Una de las cosas que más me gustan cuando viajo es ver Valencia desde el aire. Cuando el avión entra hacia Manises desde el mar, la vista es maravillosa. A la derecha, el puerto y a la izquierda, la Albufera. Mirar la Albufera desde el aire; ver su dimensión; imaginar lo que era antes, y sentirme depositaria de un regalo de la naturaleza es todo uno.
A su lado, la ciudad parece un tributo a los dioses que nos permitieron acampar junto a espacio tan peculiar. Y robar humedad, lodazal y metros al río y al mar. Hacer habitable el lugar hasta convertir unos meandros en pueblos y ciudades envidiadas. Habitable para las personas y, gracias a la protección impulsada en los últimos años, también para las demás especies.
‘Protección’ era la palabra clave ayer en el discurso de la alcaldesa de Valencia y en la explicación, al parecer, del alcalde de Cullera en relación a la petición de que la Albufera sea “Reserva de la Biosfera”. La primera aclaraba que no era elevar el nivel de protección frente, al parecer, los miedos del alcalde de que se viera incrementado. Dicho así resulta extraño. ¿Quién puede no compartir el deseo que ese espacio natural tan propio y tan rico se cuide hasta el extremo? La respuesta tiene que ver con las limitaciones que esa protección impone a los ayuntamientos para organizar el territorio.

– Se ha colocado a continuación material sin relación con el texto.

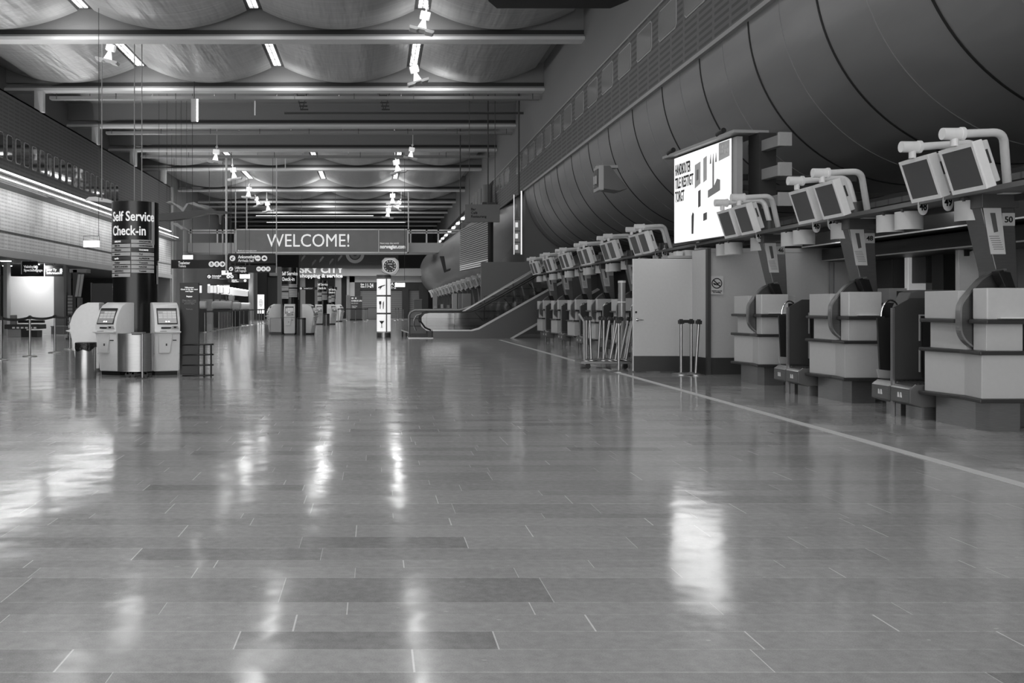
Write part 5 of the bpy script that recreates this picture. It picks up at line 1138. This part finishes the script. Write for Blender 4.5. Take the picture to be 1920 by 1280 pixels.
MB().cyl((.1, .2, Z(365, 42.6)), (.1, .2, ZC), .04).build('cable', DGREY, t)
# far wing: second tube
t0 = 46.0; c0x, c1x = 9.4, 6.9; rr = 2.9
s = MB(); n = 36
P0 = arc(7.15+rr, 5.6, rr, 120, 285, n); P1 = arc(4.2+rr*.78, 4.35, rr*.78, 120, 285, n)
s.add([(x, 47.5, z) for x, z in P0]+[(x, 87.5, z) for x, z in P1], [(i, i+1, n+2+i, n+1+i) for i in range(n)]); s.add([(x, 87.5, z) for x, z in P1], [tuple(range(n+1))])
o = s.build('wall_far_tube', TUBE, smooth=True); struct(o)
t = thing('tube_emblem', 'line drawn emblem panel on the far metal tube', 'emblem', (X(830, 62), 62, Z(497, 62))); MB().prism([(-.2, .6), (.1, .6), (.25, -.3), (.55, -.2), (.5, -.35), (.1, -.5)], 'y', 0, .02).build('outline', mat(60, .5), t)
# gallery with cylinders above the sign
struct(MB().box(6.3, 6.95, 56, 60, 5.9, 6.1).build('trim_96', LGREY))
t = thing('gallery_ducts', 'group of upright grey canisters on the high gallery', 'canisters', (6.5, 57, 7.3)); 
for i in range(4): MB().cyl((0, -3+1.8*i, -.2), (0, -3+1.8*i, .9), .3, n=20).build('canister', mat(120, .4), t, smooth=True)
MB().box(-.4, .4, -4, 4, -.3, -.2).build('shelf', mat(90, .5), t)
# far right lights row along upper wall (x 830-868, y 410-460)
for i in range(9):
    d = 70+i*4.2; o = MB().box(-.12, .12, -.5, .5, -.06, .06).build('gallery_lamp', mat(240, .5, emit=2.0)); o.location = (6.6, d, 7.75); tag(o, 'small bright lamp in the row along the far right gallery, %s from the near end' % ordinal(i), 'lamp', 'far gallery lamps')
t = thing('gallery_lamp_rail', 'rail carrying the row of small gallery lamps far right', 'rail', (6.7, 87, 7.85)); MB().box(-.05, .25, -18, 18, 0, .1).build('rail', LGREY, t)
# far desks row with monitors beyond escalator
for n in range(14, 29):
    k = n-14
    for src, p, w_ in ((m1, p1, 'nearer'), (m2, p2, 'farther')):
        q = dup(src, (p.x-.045*(n-14)-.02, p.y+DY*n, p.z-.028*(n-14)), label='%s small monitor of the %s distant pair left of the escalator' % (w_, ordinal(k)), group='distant monitors beyond the escalator')
    if 1:
        c = col_only(n, 'distant leaning monitor column, %s beyond the escalator' % ordinal(k)); c.location.x -= .045*(n-14)+.02
for i, (a, b, d, v) in enumerate(((812, 820, 75, 175), (848, 857, 56, 205), (860, 866, 55, 150), (867, 883, 53, 160))):
    o = MB().box(X(a, d), X(b, d), d, d+.3, 0, Z(550, d)).build('partition_board', mat(v, .5), bevel=.01); tag(o, 'upright pale board in the distant desk row, %s from the left' % ordinal(i), 'partition', 'distant partition boards')
t = thing('distant_desk', 'pale distant desk with cluttered top left of the escalator', 'desk', (X(835, 62), 62, 0)); k_ = 62/F
MB().box(-22*k_, 18*k_, 0, .6, 0, 1.05).build('body', mat(150, .5), t, .02); 
for i in range(6): MB().box((-20+6*i)*k_, (-16+6*i)*k_, .1, .4, 1.05, 1.2+.06*(i % 3)).build('clutter', mat((190, 70, 210, 90, 160, 60)[i], .5), t)
t = thing('grey_kiosk_box', 'grey box desk before the right shutter', 'desk', (X(783, 60), 60, 0)); k_ = 60/F
MB().box(-7*k_, 8*k_, 0, .5, 0, Z(562, 60)).build('body', mat(115, .5), t, .02); MB().box(-7.5*k_, 8.5*k_, -.02, .52, Z(562, 60), Z(560.5, 60)).build('top', mat(140, .5), t)
t = thing('white_counter', 'low white counter behind the lit column', 'counter', (X(700, 80), 80, 0)); MB().box(-.9, 1.2, 0, .6, 0, Z(577, 80)).build('body', mat(175, .5), t, .02); MB().box(-.95, 1.25, -.03, .63, Z(577, 80), Z(576, 80)).build('top', mat(120, .5), t)
# extra fill light added for the back office and far rooms, no fixtures there
lamp('office_fill_lamp', (8.2, 15.4, 2.6), (R(40), 0, R(-20)), 1.2, .6, 30); lamp('office_fill_lamp', (8.2, 12.4, 2.6), (R(30), 0, R(-20)), 1.2, .6, 22)
lamp('far_hall_fill_lamp', (-1, 82, 5.0), (0, 0, 0), 6, 3, 330); lamp('left_shop_fill_lamp', (-9.5, 66, 4.6), (0, 0, 0), 2, 8, 220)
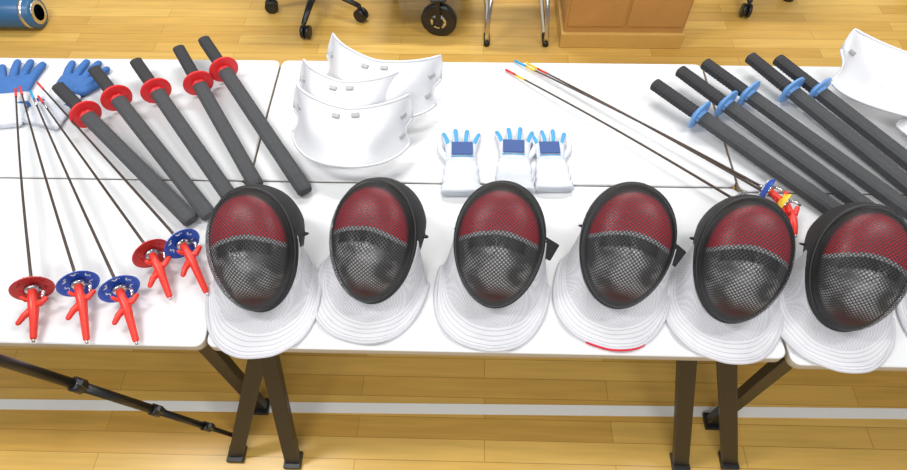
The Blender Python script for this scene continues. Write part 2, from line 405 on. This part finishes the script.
# ---------------------------------------------------------------- chest protectors
def protector(x,y,rot,w=.46,l=.30,tilt=16,base=.004,dp=.13):
    b=Build("chest_protector")
    X=Matrix.Translation((x,y,base))@Matrix.Rotation(math.radians(rot),4,'Z')@Matrix.Rotation(math.radians(tilt),4,'X')
    def f(i,j):
        u=2*i-1;au=abs(u)
        top=l*(.70+.30*au**1.5)-.10*max(0,au-.88)/.12
        bot=.10*au**2.2
        yy=bot+(top-bot)*j
        th=u*1.25
        xx=(w/2)*math.sin(th)/math.sin(1.25)*(1-.10*math.sin(math.pi*min(1,j*1.05))*au)
        bulge=dp*(math.cos(th)-math.cos(1.25))/(1-math.cos(1.25))*(1-.35*j)
        breast=.022*math.exp(-((au-.42)/.22)**2-((j-.5)/.28)**2)
        return V((xx,yy,bulge+breast))
    b.grid(f,44,24,'protector',None,X)
    for i,j in((.56,.88),(.93,.62),(.93,.25),(.44,.84),(.07,.62)):
        p=f(i,j);dx=f(i+.01,j)-p;dy=f(i,j+.02)-p;nz=dx.cross(dy).normalized();dx.normalize();dy=nz.cross(dx)
        b.box(p+nz*.004,(.024,.013,.006),'slot',.002,Matrix((dx,dy,nz)).transposed(),X=X)
    b.tube([f(k/44,1.) for k in range(45)],.0035,'protector',6,X=X);b.tube([f(k/44,0.) for k in range(45)],.0035,'protector',6,X=X)
    b.tube([f(0,k/10) for k in range(11)],.0035,'protector',6,X=X);b.tube([f(1,k/10) for k in range(11)],.0035,'protector',6,X=X)
    b.finish(solid=.004)
protector(-.470,.99,-16,.48,.30,42,.004)
protector(-.575,.89,-10,.40,.28,42,.004)
protector(-.535,.745,-6,.45,.29,44,.004)
protector(1.585,.99,-20,.54,.33,36,.004)
protector(1.72,.80,-12,.42,.28,36,.004)
# ---------------------------------------------------------------- gloves
def glove(x,y,rot,kind,sc=1.,mir=1):
    b=Build("fencing_glove");X=Matrix.Translation((x,y,0))@Matrix.Rotation(math.radians(rot),4,'Z')@Matrix.Diagonal((sc*mir,sc,sc,1))
    cm='glovewhite';hm='glovewhite' if kind=='w' else 'gloveblue'
    hz=1.5 if kind=='w' else .85
    def body(rows,m):
        vs=[];fs=[];n=20
        for (yy,hw,h) in rows:
            h*=hz
            for k in range(n):
                a=2*math.pi*k/n;c,s_=math.cos(a),math.sin(a)
                vs.append((hw*math.copysign(abs(c)**.6,c),yy+.003*math.sin(a*3),max(.001,h+.002+h*math.copysign(abs(s_)**.8,s_))))
        for i in range(len(rows)-1):
            for k in range(n): fs.append([i*n+k,i*n+(k+1)%n,(i+1)*n+(k+1)%n,(i+1)*n+k])
        fs.append(list(range(n))[::-1]);fs.append([(len(rows)-1)*n+k for k in range(n)]);b.add(vs,fs,m,X=X)
    body([(0,.070,.011),(.004,.076,.014),(.012,.076,.012),(.03,.075,.0145),(.045,.068,.0105),(.06,.072,.014),(.085,.065,.0105),(.11,.068,.0135),(.135,.060,.0105),(.15,.062,.012)],cm)
    body([(.145,.060,.011),(.165,.056,.013),(.19,.060,.015),(.215,.063,.015),(.238,.060,.012),(.246,.050,.007)],hm)
    ln=[.070,.090,.085,.066];z0=.014*hz
    for k in range(4):
        x0=-.048+.032*k;sp=(k-1.5)*.014
        pts=[(x0,.225,z0),(x0+sp*.5,.225+ln[k]*.5,z0+.004),(x0+sp,.225+ln[k],.014)]
        b.cap(pts,[.0145,.0140,.0120],hm,10,.85,X=X)
        if kind=='w': b.cap([(p[0],p[1],p[2]+.0075) for p in pts],[.0088,.0088,.008],'fingblue',8,.75,X=X)
    b.cap([(-.052,.17,.014),(-.078,.205,.016),(-.086,.24,.013)],[.016,.014,.011],hm,10,.8,X=X)
    if kind=='w':
        b.box((.004,.198,.030*hz+.003),(.082,.062,.005),'patch',.0018,X=X)
        b.box((.004,.163,.028*hz),(.085,.004,.003),'fingblue',.0005,X=X)
    else:
        b.box((0,.10,.011),(.146,.010,.022),'gloveblue',.003,X=X)
    b.finish()
glove(-.111,.598,1,'w',.98)
glove(.080,.612,-2,'w',.98,-1)
glove(.228,.622,2,'w',.92,-1)
glove(-1.955,.90,8,'b',1.22)
glove(-1.80,.915,-14,'b',1.2,-1)
# ---------------------------------------------------------------- tripod
b=Build("camera_tripod")
A=V((-1.47,-.151,.50));foot=V((-1.045,-.06,F+.012))
def leg(A,Fp):
    d=(Fp-A);dn=d.normalized();sd=dn.cross(V((0,1,0))).normalized()
    pr=[(0,.016),(.42,.016),(.66,.013),(.86,.0095),(.985,.006)]
    for i in range(4):
        b.rod(A+d*pr[i][0],A+d*pr[i+1][0],pr[i][1],'blackplastic',12)
        if i<3:
            q=A+d*pr[i+1][0];b.tube([q-dn*.022,q-dn*.018,q+dn*.018,q+dn*.024],[.018,.024-.003*i,.024-.003*i,.014],'blackplastic',12)
            b.box(q+sd*.022,(.018,.02,.036),'blackplastic',.003)
    b.cap([A+d*.985,Fp],[.010,.010],'blackplastic',10)
leg(A,foot);leg(A,V((-1.95,-.52,F+.012)));leg(A,V((-1.35,-.85,F+.012)))
b.tube([A-V((0,0,.05)),A+V((0,0,.03))],[.04,.045],'blackplastic',16);b.rod(A,A+V((0,0,.16)),.014,'blackplastic',12)
b.box(A+V((0,0,.18)),(.07,.09,.05),'blackplastic',.008);b.rod(A+V((0,0,.18)),A+V((-.12,-.2,.12)),.008,'blackplastic',8)
b.finish()
# ---------------------------------------------------------------- background furniture
def office_chair(x,y,rot):
    b=Build("office_chair")
    for k in range(5):
        a=math.radians(rot+72*k);d=V((math.cos(a),math.sin(a),0));c=V((x,y,F))
        b.tube([c+V((0,0,.16))+d*.03,c+V((0,0,.14))+d*.18,c+V((0,0,.11))+d*.33],[.03,.024,.018],'blackplastic',8,.7)
        w=c+d*.33;sd=V((-d.y,d.x,0))
        b.rod(w+V((0,0,.06)),w+V((0,0,.12)),.01,'blackplastic')
        for s_ in(-1,1):
            o=w+sd*.018*s_+V((0,0,.045));b.tube([o-sd*.012,o-sd*.009,o+sd*.009,o+sd*.012],[.036,.044,.044,.036],'blackplastic',20)
    b.tube([(x,y,F+.10),(x,y,F+.2),(x,y,F+.2),(x,y,F+.55)],[.045,.045,.028,.025],'blackplastic',16)
    b.box((x,y,F+.60),(.55,.52,.09),'chairfab',.035);b.box((x,y+.28,F+1.0),(.5,.08,.6),'chairfab',.035)
    b.rod((x,y+.24,F+.58),(x,y+.28,F+.8),.025,'blackplastic')
    b.finish()
office_chair(-1.12,2.86,262)
office_chair(1.80,3.12,262)
office_chair(3.25,3.15,200)
b=Build("equipment_trolley")
for wx,wy in((-.29,2.58),(-.31,3.05),(-.12,3.05),(-.62,2.95)):
    c=V((wx,wy,F+.115));ax=V((.15,1,0)).normalized();k=1.1 if wy<2.6 else .9
    if wy>2.6: ax=V((1,.2,0)).normalized()
    b.tube([c-ax*.025,c-ax*.02,c+ax*.02,c+ax*.025],[.085*k,.105*k,.105*k,.085*k],'blackplastic',28)
    b.tube([c-ax*.031,c-ax*.027],[.05,.055],'silver',20);b.tube([c+ax*.027,c+ax*.031],[.055,.05],'silver',20)
    b.tube([c-ax*.036,c-ax*.030],[.034,.036],'blackplastic',20)
    for a in range(5):
        dd=V((math.cos(a*1.2566),0,math.sin(a*1.2566)))
        if wy<2.6: b.rod(c-ax*.033,c-ax*.033+dd*.052,.006,'blackplastic',6)
    for s_ in(-1,1): b.beam(c+ax*.042*s_,c+ax*.042*s_+V((0,0,.16)),.03,.008,'legs',.002,up=ax)
    b.box(c+V((0,0,.165)),(.10,.10,.012),'legs',.003)
b.box((-.39,2.86,F+.30),(.62,.60,.04),'legs',.008)
b.finish()
b=Build("wooden_cabinet");cx=.88
b.box((cx,2.75,F+.055),(.78,.60,.11),'wood2',.006);b.box((cx,2.76,F+.60),(.75,.58,1.0),'wood',.006)
b.box((cx,2.76,F+1.12),(.82,.64,.04),'wood2',.01)
for sx in(-1,1): b.box((cx+sx*.185,2.467,F+.60),(.35,.012,.88),'wood',.004);b.rod((cx+sx*.03,2.455,F+.62),(cx+sx*.03,2.455,F+.72),.006,'silver')
b.finish()
b=Build("stacking_chair");x,y=.21,2.80
for sx in(-.19,.19):
    b.tube([(x+sx*.85,y-.24,F+.45),(x+sx,y-.33,F+.10),(x+sx,y-.33,F+.02),(x+sx,y-.25,F+.016),(x+sx,y+.22,F+.016),(x+sx,y+.28,F+.03),(x+sx,y+.20,F+.9)],.014,'silver',10)
    b.tube([(x+sx,y-.345,F+.02),(x+sx,y-.25,F+.020),(x+sx,y-.24,F+.020)],.020,'blackplastic',10)
b.box((x,y-.05,F+.47),(.40,.44,.05),'chairfab',.02);b.box((x,y+.2,F+.82),(.40,.04,.28),'chairfab',.02)
b.rod((x-.17,y-.22,F+.40),(x+.17,y-.22,F+.40),.012,'silver')
b.finish()
b=Build("blue_mat_roll");c0=V((-3.80,2.64,F+.10));c1=V((-2.96,2.64,F+.10))
b.tube([c0,c0+V((.01,0,0)),c1-V((.01,0,0)),c1],[.09,.10,.10,.09],'rollblue',28)
for t in(.1,.5,.93): 
    p=c0.lerp(c1,t);b.tube([p-V((.012,0,0)),p+V((.012,0,0))],[.103,.103],'silver',28)
for r in(.08,.06,.04,.02): b.tube([c1,c1+V((.004,0,0))],[r,r-.008],'silver' if r in(.08,.04) else 'rollblue',24)
b.finish()
# ---------------------------------------------------------------- lights
w=bpy.data.worlds.new("World");bpy.context.scene.world=w;w.use_nodes=True
w.node_tree.nodes["Background"].inputs[0].default_value=(.95,.97,1,1);w.node_tree.nodes["Background"].inputs[1].default_value=.38
def area(name,loc,size,sy,power,tgt=None):
    l=bpy.data.lights.new(name,'AREA');l.shape='RECTANGLE';l.size=size;l.size_y=sy;l.energy=power;l.color=(1,.985,.95)
    o=bpy.data.objects.new(name,l);o.location=loc;bpy.context.collection.objects.link(o)
    if tgt: o.rotation_euler=(V(tgt)-V(loc)).to_track_quat('-Z','Y').to_euler()
area("ceiling_light",(-2.2,.3,4.2),1.6,.4,78);area("ceiling_light.001",(2.0,.6,4.2),1.6,.4,56)
area("ceiling_light.002",(0,3.2,4.2),3.0,.4,125)
area("front_fill_light",(-.3,-2.8,3.8),3.0,.4,98,(0,.2,.3))  # fill lamp added to brighten the floor in front of the tables
# ---------------------------------------------------------------- camera
p,yw,ro=.98785,.04125,-.01847
cp,sp=math.cos(p),math.sin(p);Z=Matrix.Rotation(yw,3,'Z')
fw=Z@V((0,cp,-sp));up=Z@V((0,sp,cp));rt=Z@V((1,0,0));c,s_=math.cos(ro),math.sin(ro)
r2=c*rt+s_*up;u2=-s_*rt+c*up
cd=bpy.data.cameras.new("camera");cd.sensor_width=36;cd.lens=600/907*36;cd.clip_start=.02
co=bpy.data.objects.new("camera",cd);bpy.context.collection.objects.link(co)
Mx=Matrix((r2,u2,-fw)).transposed().to_4x4();Mx.translation=V((-.08693,-.71976,1.74808+TOP))*S;co.matrix_world=Mx
sc=bpy.context.scene;sc.camera=co;sc.view_settings.view_transform='Standard';sc.view_settings.look='None'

Sin embargo, aun comprendiendo las reticencias de algunos, la puesta en valor de la Albufera debería estar entre las prioridades de las poblaciones que son lo que son gracias a ella. En otros países, un espacio de biodiversidad tan peculiar sería uno de sus mayores reclamos. En cambio, todavía son pocas las referencias turísticas que hablan de la posibilidad de conocer un lugar infrecuente en el Mediterráneo. No significa multiplicar un turismo simplón que se limita a llenar Instagram de fotografías de atardeceres espectaculares sino de aquel turismo de calidad que busca otra cosa en sus visitas. Se trata de conquistar a un grupo avanzado de ciudadanos que valoran los tesoros naturales de un país y cuyo interés los convierte en la mejor imagen de Valencia y de Cullera en el mundo.